En su nueva diócesis está la tumba de san Carlos de Foucauld. ¿Sigue siendo una inspiración para la evangelización actual?
Ciertamente, san Carlos de Foucauld, cuyos restos mortales descansan en el cementerio cristiano de El Menia, donde fueron trasladados en 1929, una vez iniciado su proceso de beatificación en 1927, es una inspiración para la evangelización entendida en clave de fraternidad universal. Basta decir que el mismo papa Francisco lo señala como una de las figuras que inspiraron su encíclica Fratelli tutti.
Solo dos mil católicos. Impresiona ver en un mapa el enorme territorio que ocupa la Diócesis de Laghouat, pero tiene muy pocas parroquias. ¿Cómo es aquella Iglesia local?

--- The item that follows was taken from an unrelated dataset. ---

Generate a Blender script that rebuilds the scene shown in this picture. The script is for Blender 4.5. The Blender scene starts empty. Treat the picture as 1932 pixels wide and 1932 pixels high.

La Diócesis de Laghouat tiene 2.107.708 km², es decir, más de cuatro veces la superficie de España. Sin embargo, gran parte de este territorio son dunas y arena. En esta inmensa extensión viven poco más de cinco millones de personas, de las cuales algo más de dos mil son católicos. Es decir, la Iglesia local es una pequeña minoría esparcida en un territorio enorme, donde trata de vivir su vocación de ser sal de la tierra y luz del mundo entre el pueblo argelino. Aparte de sus dimensiones, la Diócesis de Laghouat presenta muchos rasgos en común con el resto de las diócesis del Magreb. Son Iglesias con una larga y fecunda historia, y que han dado grandes figuras a la Iglesia universal. Baste pensar en san Agustín de Hipona, en Tertuliano o en las santas Perpetua y Felicidad. Sin embargo, las Iglesias hoy presentes en el Magreb son más bien la continuación de una Iglesia que llegó con la expansión colonial de Europa, lo que introdujo una cierta ambigüedad en la relación con la población local y en la percepción mutua. Dicho esto, en los últimos años, las Iglesias del Magreb han perdido progresivamente su carácter europeo: tanto los fieles como la nueva generación de consagrados que trabajan en la región son cada vez más diversos y provienen sobre todo del África subsahariana y de Asia.